Friday 12 February 2010

The Girl who was Autumn

I never talked to her, never even knew her name. The most we exchanged were a few glances as I passed by in the call centre. She reminded me of Frida Kahlo, an echo of Mexico I've never known. Small, dark eyes, dark skin, hair night-black, in the way that nobody whose forebears are English can ever have.
She worked there for a few months. I said thanks to her once when she opened the door for me, and that was all. The odd thing about her was that she reminded me of autumn, as if a quiet afternoon in October had wrapped itself in the form of a woman. This was accompanied by a curiously well realised image, a kind of involuntary daydream. We were in a house, a kitchen to be precise. The kitchen was on the ground floor at the back of the house, and contained a spacious seating area. Comfy armchairs, a wooden breakfast table. Outside the windows, across a kitchen top landscape of a sink, a draining board holding drying dishes and cutlery, was a garden. The garden was in an 'L' shape, running parallel to the kitchen, and pooling round the back of the house into a rough square. The garden was lined with trees, creating a pleasantly shadowed, hidden feeling.
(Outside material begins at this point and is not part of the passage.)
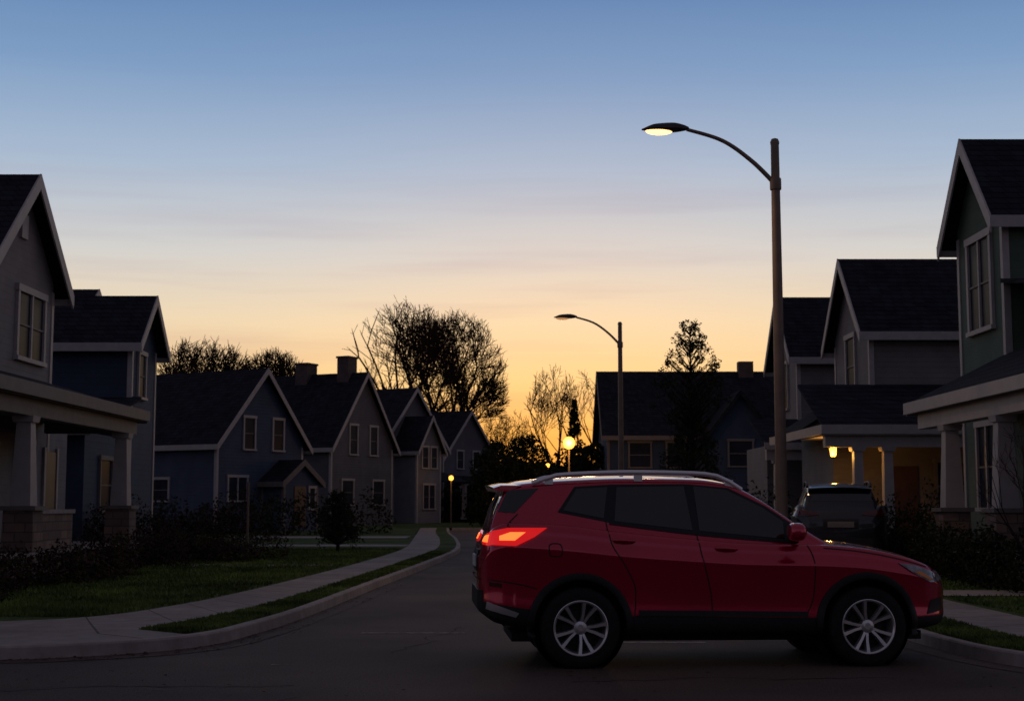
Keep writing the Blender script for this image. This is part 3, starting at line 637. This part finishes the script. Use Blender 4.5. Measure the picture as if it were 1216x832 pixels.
    for s_ in (1,-1): patch('tail_light_rear',[(s_*.40,1.14),(s_*.77,1.11),(s_*.77,1.235),(s_*.45,1.20)],'rear',.014,tm,False,.03); patch('tail_light_core',[(s_*.55,1.15),(s_*.74,1.14),(s_*.74,1.21),(s_*.55,1.19)],'rear',.02,hm,False,.03)
    patch('number_plate',[(-.25,.90),(.25,.90),(.25,1.01),(-.25,1.01)],'rear',.02,'plate' if lit else 'trim_dark'); patch('plate_recess',[(-.34,.86),(.34,.86),(.34,1.06),(-.34,1.06)],'rear',.008,'black_plastic')
    patch('rear_bumper_cladding',[(-.7,.52),(.7,.52),(.68,.70),(-.68,.70)],'rear',.012,'black_plastic'); patch('rear_reflector',[(-2.17,.74),(-2.06,.73),(-2.06,.77),(-2.17,.78)],'side',.008,'tail_off',True,.03)
    patch('skid_plate',[(-2.20,.53),(-1.93,.46),(-1.90,.50),(-2.19,.60)],'side',.010,'alloy' if lit else 'dark_metal',True,.03)
    strip('tailgate_gap',[(-.66,.80),(0,.79),(.66,.80)],.012,'rear',.004,'seam')
    patch('head_light',[(1.66,.945),(1.82,.925),(2.02,.86),(2.10,.77),(1.97,.765),(1.80,.85)],'side',.012,'headlamp',True,.03); patch('indicator',[(1.80,.865),(1.96,.785),(2.02,.785),(1.88,.865)],'side',.018,'amber',True,.03)
    for s_ in (1,-1): patch('head_light_front',[(s_*.42,.76),(s_*.72,.78),(s_*.72,.87),(s_*.45,.83)],'front',.012,'headlamp',False,.03)
    patch('grille',[(-.40,.60),(.40,.60),(.42,.74),(-.42,.74)],'front',.01,'black_plastic'); patch('lower_grille',[(-.45,.46),(.45,.46),(.44,.56),(-.44,.56)],'front',.01,'black_plastic')
    patch('fog_lamp_recess',[(1.93,.47),(2.13,.50),(2.12,.62),(1.98,.60)],'side',.006,'black_plastic',True,.03)
    for cx in (-AX,AX):
        for sg in (1,-1):
            P=[];Fq=[];K=44
            for k in range(K+1):
                a=math.radians(-14+208*k/K)
                for (r_,off) in ((.49,.0),(.485,.018),(.44,.03),(.425,.022)):
                    x=cx+r_*math.cos(a); z=.375+r_*math.sin(a); z=max(z,.285)
                    h_,d=ray(x,z,'side'); y=h_.y if h_ is not None else -.88
                    P.append((x,sg*(y-off),z))
                x=cx+.425*math.cos(a); z=max(.375+.425*math.sin(a),.285); P.append((x,sg*-.74,z))
            for k in range(K):
                for j in range(4): Fq.append((k*5+j,k*5+j+1,(k+1)*5+j+1,(k+1)*5+j))
            mesh('wheel_arch',P,Fq,['black_plastic'],None,E,True,True,50)
    mb=MB()
    for cx in (-AX,AX):
        for sg in (1,-1):
            V_=[];seg=48
            for y in (sg*.5,sg*1.3):
                for k in range(seg): a=2*math.pi*k/seg; V_.append((cx+.44*math.cos(a),y,.375+.44*math.sin(a)))
            F_=[(k,(k+1)%seg,(k+1)%seg+seg,k+seg) for k in range(seg)]+[tuple(range(seg)),tuple(range(seg,2*seg))]
            mb.add(V_,F_,'black_plastic')
    cut=mb.build('cutter',None); cut.parent=E
    bpy.context.view_layer.update()
    md=body.modifiers.new('b','BOOLEAN'); md.object=cut; md.operation='DIFFERENCE'; md.solver='EXACT'
    try: md.material_mode='TRANSFER'
    except Exception: pass
    dg=bpy.context.evaluated_depsgraph_get(); nm=bpy.data.meshes.new_from_object(body.evaluated_get(dg)); body.modifiers.clear(); body.data=nm; bpy.data.objects.remove(cut)
    nm.set_sharp_from_angle(angle=math.radians(40))
    mb=MB()
    for cx in (-AX,AX):
        for sg in (1,-1):
            lathe(mb,[(0,sg*.51),(.433,sg*.51),(.433,sg*.80)],40,'seam','y',(cx,0,.375))
    mb.box(-1.95,1.95,-.6,.6,.22,.30,'seam'); mb.build('underbody',E)
    for nm_,cx in (('rear_wheel',-AX),('front_wheel',AX)):
        for sg in (-1,1):
            w=bpy.data.objects.new(nm_,None); w.location=(cx,sg*.815,.365); link(w,E); w.rotation_euler=(0,random.uniform(0,1),0)
            mb=MB(); o_=sg
            prof=[(.243,-.10),(.252,-.115),(.30,-.12),(.335,-.113),(.355,-.098),(.364,-.07),(.365,0),(.364,.07),(.355,.098),(.335,.113),(.30,.12),(.252,.115),(.243,.10)]
            lathe(mb,[(r,o_*h_) for r,h_ in prof],72,'tire')
            for k in range(72):
                a=2*math.pi*k/72
                for yy in (-.085,.045):
                    Vb=[]
                    for rr in (.358,.3685):
                        for (da,dy) in ((0,0),(.055,0),(.055,.04),(0,.04)): Vb.append((rr*math.cos(a+da),yy+dy,rr*math.sin(a+da)))
                    mb.add(Vb,[(4,5,6,7),(0,1,5,4),(1,2,6,5),(2,3,7,6),(3,0,4,7)],'tire')
            mb.build('tire',w,True,35)
            mb=MB(); lathe(mb,[(r,o_*h_) for r,h_ in [(.246,.112),(.252,.120),(.246,.122),(.232,.108),(.222,.06),(.215,-.09)]],64,'alloy')
            lathe(mb,[(r,o_*h_) for r,h_ in [(0,.096),(.028,.096),(.034,.089),(.06,.084),(.066,.06),(.066,.02)]],32,'alloy')
            for k in range(5):
                for da in (-.2,.2):
                    a=2*math.pi*k/5; Vb=[]
                    for (rr,aa,hw,y0,y1) in ((.045,a+da*.9,.018,.03,.082),(.13,a+da,.017,.045,.095),(.236,a+da*1.25,.023,.06,.112)):
                        c_=Vector((math.cos(aa),0,math.sin(aa)))*rr; t=Vector((-math.sin(aa),0,math.cos(aa)))
                        for (u_,yy) in ((-hw,y0),(-hw*.7,y1),(hw*.7,y1),(hw,y0)): p=c_+t*u_; Vb.append((p.x,o_*yy,p.z))
                    Fb=[]
                    for q in range(2):
                        for j in range(4): Fb.append((q*4+j,q*4+(j+1)%4,q*4+4+(j+1)%4,q*4+4+j))
                    mb.add(Vb,Fb,'alloy')
            mb.build('rim',w,True,30)
            mb=MB(); lathe(mb,[(r,o_*h_) for r,h_ in [(0,.0),(.16,.0),(.165,-.02),(.218,-.03)]],48,'dark_metal'); mb.build('brake_disc',w,True,30)
    for sg in (-1,1):
        mb=MB(); ellipsoid(mb,(.66,sg*1.0,1.235),(.085,.125,.085),paint,24,16,.75); mb.build('door_mirror',E,True)
        mb=MB(); tube(mb,[(.70,sg*.82,1.155),(.69,sg*.93,1.19)],[.035,.03],10,'black_plastic'); mb.build('mirror_stalk',E,True,40)
        for hx,hz in ((-.93,1.155),(.03,1.08)):
            h_,_=ray(hx,hz,'side'); y=abs(h_.y)
            mb=MB(); tube(mb,[(hx-.10,sg*(y+.0),hz+.006),(hx-.08,sg*(y+.03),hz+.006),(hx,sg*(y+.038),hz+.002),(hx+.08,sg*(y+.03),hz-.002),(hx+.10,sg*y,hz-.004)],[.014,.017,.018,.017,.014],10,paint); mb.build('door_handle',E,True,50)
        mb=MB(); pts=[]
        for t in np.linspace(0,1,18):
            x=-1.76+2.0*t; lift=.06*min(1,min(t,1-t)*8); pts.append((x,sg*(.62-.02*abs(t-.5)),zt2(x)+lift-.005))
        tube(mb,pts,[.023]*18,10,bright); mb.build('roof_rail',E,True,50)
        mb=MB()
        for x in (-1.6,-.75,.12): mb.box(x-.04,x+.04,sg*.60-.018,sg*.60+.018,zt2(x)-.03,zt2(x)+.04,bright)
        mb.build('rail_foot',E)
    mb=MB(); V_=[];F_=[]
    for y in np.linspace(-.60,.60,13):
        dz=-.03*(abs(y)/.6)**2.5; bx=.05*(abs(y)/.6)**2
        for (x,z) in ((-1.86,1.695),(-2.05,1.695),(-2.17+bx,1.672),(-2.16+bx,1.650),(-1.98,1.635)): V_.append((x,y,z+dz))
    for i in range(12):
        for j in range(5): F_.append((i*5+j,i*5+(j+1)%5,(i+1)*5+(j+1)%5,(i+1)*5+j))
    F_+=[tuple(range(5)),tuple(range(60,65))]; mb.add(V_,F_,paint); mb.build('spoiler',E,True,35)
    mb=MB(); lathe(mb,[(.0,0),(.028,.0),(.03,.12),(.0,.12)],16,'dark_metal','y',(-1.95,.45,.3)); mb.build('exhaust',E)
    return E
build_car('parked_car',(1.90,14.28,0),4,'paint_red',True)
build_car('parked_car',(6.75,30.1,GZ+.006),80,'paint_navy',False)

# ------------------------------------------------------------ sky and light
W=bpy.data.worlds.new('World'); S.world=W; W.use_nodes=True; nt=W.node_tree; N=nt.nodes; L=nt.links
bg=N['Background']; SE,SR=1.0,2.0
sky=N.new('ShaderNodeTexSky'); sky.sky_type='NISHITA'; sky.sun_disc=False; sky.sun_elevation=math.radians(SE); sky.sun_rotation=math.radians(SR)
tc=N.new('ShaderNodeTexCoord'); sp=N.new('ShaderNodeSeparateXYZ'); nrm=N.new('ShaderNodeVectorMath'); nrm.operation='NORMALIZE'; L.new(tc.outputs['Generated'],nrm.inputs[0]); L.new(nrm.outputs[0],sp.inputs[0])
mz=N.new('ShaderNodeMath'); mz.operation='MULTIPLY'; mz.inputs[1].default_value=2; mz.use_clamp=True; L.new(sp.outputs['Z'],mz.inputs[0])
def mkramp(stops):
    ramp=N.new('ShaderNodeValToRGB'); cr=ramp.color_ramp; L.new(mz.outputs[0],ramp.inputs[0])
    while len(cr.elements)<len(stops): cr.elements.new(.5)
    for e_,(p,c) in zip(cr.elements,stops): e_.position=p; e_.color=lin(*c)
    return ramp
west=mkramp([(0,(238,150,76)),(.10,(242,183,112)),(.17,(243,206,150)),(.25,(234,213,180)),(.34,(208,207,204)),(.46,(165,184,207)),(.58,(124,156,195)),(.70,(92,130,178)),(.82,(76,98,136)),(1.0,(86,82,96))])
east=mkramp([(0,(112,100,108)),(.2,(126,113,126)),(.5,(102,106,128)),(1.0,(86,82,96))])
mr=N.new('ShaderNodeMapRange'); mr.interpolation_type='SMOOTHSTEP'; mr.inputs[1].default_value=-.1; mr.inputs[2].default_value=.93; L.new(sp.outputs['Y'],mr.inputs[0])
tmx=N.new('ShaderNodeMix'); tmx.data_type='RGBA'; L.new(east.outputs[0],tmx.inputs['A']); L.new(west.outputs[0],tmx.inputs['B']); L.new(mr.outputs[0],tmx.inputs['Factor'])
sd=Vector((math.sin(math.radians(SR)),math.cos(math.radians(SR)),.03)).normalized()
dt=N.new('ShaderNodeVectorMath'); dt.operation='DOT_PRODUCT'; dt.inputs[1].default_value=sd; L.new(nrm.outputs[0],dt.inputs[0])
pw=N.new('ShaderNodeMath'); pw.operation='POWER'; pw.inputs[1].default_value=60; mx=N.new('ShaderNodeMath'); mx.operation='MAXIMUM'; mx.inputs[1].default_value=0; L.new(dt.outputs['Value'],mx.inputs[0]); L.new(mx.outputs[0],pw.inputs[0])
gl=N.new('ShaderNodeVectorMath'); gl.operation='SCALE'; gl.inputs[0].default_value=(.15,.03,-.045); L.new(pw.outputs[0],gl.inputs['Scale'])
ad=N.new('ShaderNodeVectorMath'); ad.operation='ADD'; L.new(tmx.outputs['Result'],ad.inputs[0]); L.new(gl.outputs[0],ad.inputs[1])
mp=N.new('ShaderNodeMapping'); mp.inputs['Scale'].default_value=(2.2,2.2,34); mp.inputs['Location'].default_value=(3.1,0,1.7); L.new(nrm.outputs[0],mp.inputs[0]); cn=N.new('ShaderNodeTexNoise'); cn.inputs['Scale'].default_value=1.6; cn.inputs['Detail'].default_value=5; L.new(mp.outputs[0],cn.inputs['Vector'])
cm=N.new('ShaderNodeMapRange'); cm.inputs[1].default_value=.50; cm.inputs[2].default_value=.72; cm.inputs[3].default_value=0; cm.inputs[4].default_value=.6; L.new(cn.outputs['Fac'],cm.inputs[0])
zf=N.new('ShaderNodeMapRange'); zf.inputs[1].default_value=.15; zf.inputs[2].default_value=.26; zf.inputs[3].default_value=1; zf.inputs[4].default_value=.15; L.new(sp.outputs['Z'],zf.inputs[0])
cmm=N.new('ShaderNodeMath'); cmm.operation='MULTIPLY'; L.new(cm.outputs[0],cmm.inputs[0]); L.new(zf.outputs[0],cmm.inputs[1])
cc=N.new('ShaderNodeVectorMath'); cc.operation='MULTIPLY'; cc.inputs[1].default_value=(.82,.76,.84); L.new(ad.outputs[0],cc.inputs[0])
mxc=N.new('ShaderNodeMix'); mxc.data_type='RGBA'; L.new(cc.outputs[0],mxc.inputs['B']); L.new(cmm.outputs[0],mxc.inputs['Factor']); L.new(ad.outputs[0],mxc.inputs['A'])
sk=N.new('ShaderNodeVectorMath'); sk.operation='SCALE'; sk.inputs['Scale'].default_value=.008; L.new(sky.outputs[0],sk.inputs[0])
a2=N.new('ShaderNodeVectorMath'); a2.operation='ADD'; L.new(mxc.outputs['Result'],a2.inputs[0]); L.new(sk.outputs[0],a2.inputs[1]); L.new(a2.outputs[0],bg.inputs['Color']); bg.inputs['Strength'].default_value=1.0
su=bpy.data.lights.new('sun','SUN'); su.energy=.1; su.angle=math.radians(3); su.color=(1,.6,.35)
so=bpy.data.objects.new('sun',su); dirv=-Vector((math.sin(math.radians(SR)),math.cos(math.radians(SR)),math.tan(math.radians(3)))); so.rotation_euler=dirv.to_track_quat('-Z','Y').to_euler(); so.location=(3,90,30); link(so)
# ------------------------------------------------------------ camera
cam=bpy.data.cameras.new('camera'); cam.sensor_width=36; cam.lens=36*1700/1216; cam.clip_end=3000; cam.dof.use_dof=True; cam.dof.focus_distance=13.8; cam.dof.aperture_fstop=4.5
co=bpy.data.objects.new('camera',cam); co.location=(0,0,1.5); co.rotation_euler=(math.radians(90+6.08),0,0); link(co); S.camera=co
It was unclear, in this image, whether we were lovers of sharing a house together, but in this daydream, which rapidly adopted a feeling of a memory, it was morning. We were getting ready to go to work, that rushed-morning feeling; cups of coffee and the radio turned on low, skin still drying from showers and minds filing away dream memories and sleep ghosts.
It was undeniably October, one of those warm and mysterious October days where the sky never seems still, shifting clouds showing pale blue skies, comforting rays of sunlight through flickering branches. Falling on discarded leaves in the garden.
The feeling in this dream was accompanied by a quiet happiness, I don't know why.
Every time she passed me, this image came to mind. It seemed very clear, very lucid, and as I have said, had the quality of a memory, of something experienced.
As is the way in the call-centre, sales agents never stay for long. It is badly paid and tiring work, and when I returned after the Christmas break, she did not. I didn't notice her absence at first, but a week or two in, I realised that I hadn't seen her for a while, and that she had probably left.
I hold it like a memory, this strange resonance, a flash of a morning sharing a coffee with a girl who was autumn.